1. Will there be an issue getting one of the new/modern SATA-2 drives to work with the Sil3112A chip. That chip is for SATA-1 transfer rates of 1.5 GB as opposed to the current SATA-2 3GB speeds. Is it backwards compatible? I mean will a current SATA-2 hard drive work on my board, just at the slower speed of 1.5GB that the Silicon Image chip is rated for?

2. My GA-8INXP motherboard came with SATA cables and an adapter cable for the power lead that goes to an SATA drive. Will these SATA cables work with a SATA-2 hard drive? Are there specific cables for SATA-2 versus SATA-1? Will the same cable work for both?
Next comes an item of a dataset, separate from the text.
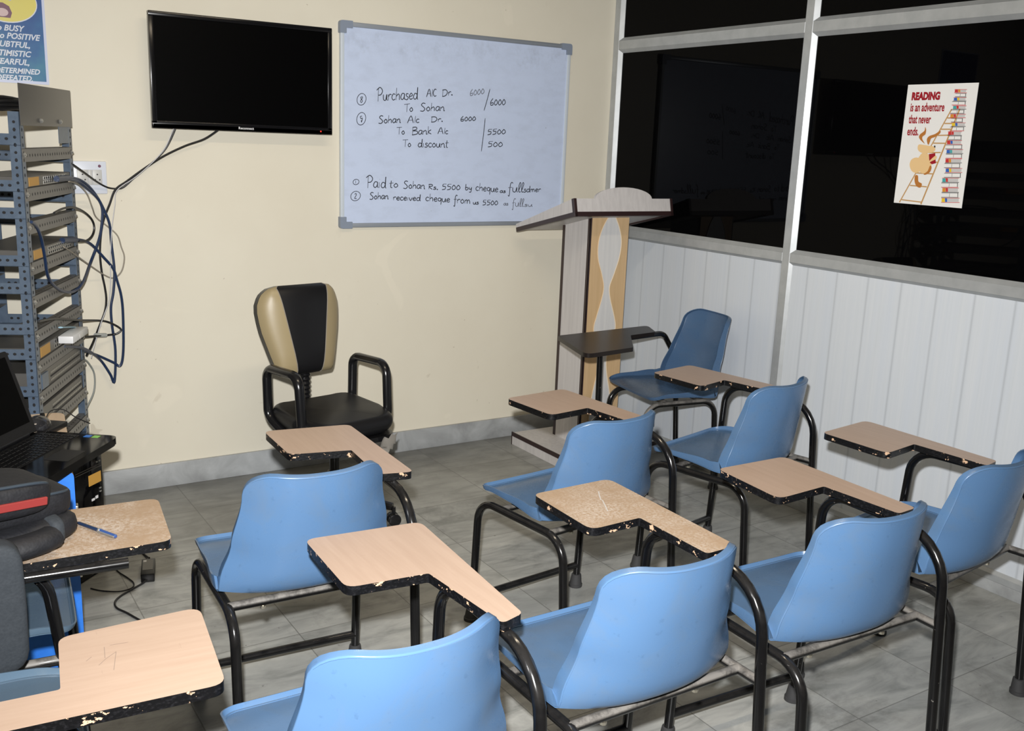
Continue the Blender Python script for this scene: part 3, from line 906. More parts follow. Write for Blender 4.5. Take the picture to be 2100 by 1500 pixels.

Thanks in advance for any helpful replies.
 
S

SlitheryDee

My seagate HD has a jumper on the back that limits it to 1.5 gb/s for backwards compatibility. My Asus A8N5X also doesn't support 3gb/s transfer rates so I initially set the jumper to limit it, but fooling around with it later I ran the system for several days with the jumper set to 3 gb/s with no errors or noticeable difference in performance. Your situation may be different because the chipset you're using doesn't support SATA, but at least I can tell you that some 3gb/s drives offer a 1.5gb/s mode.
 

Billb2

Diamond Member
Mar 25, 2005
3,035
70
86
The SATAI/SATAII specs are for buss data transfer rates, they have nothing to do with the speed of the HDD. The HDD will transfer data at the speeds the buss calls for, up to the physical limits of the drive.

It's like asking if your car, which can go only 65 mph on the highway, petal to the metal, will go faster if you drive on a road with a higher speed limit.

There are very few HDD setups that will reach the SATAI (1.5 Gb/sec.) speed spec, much less the SATAII spec. Not to worry.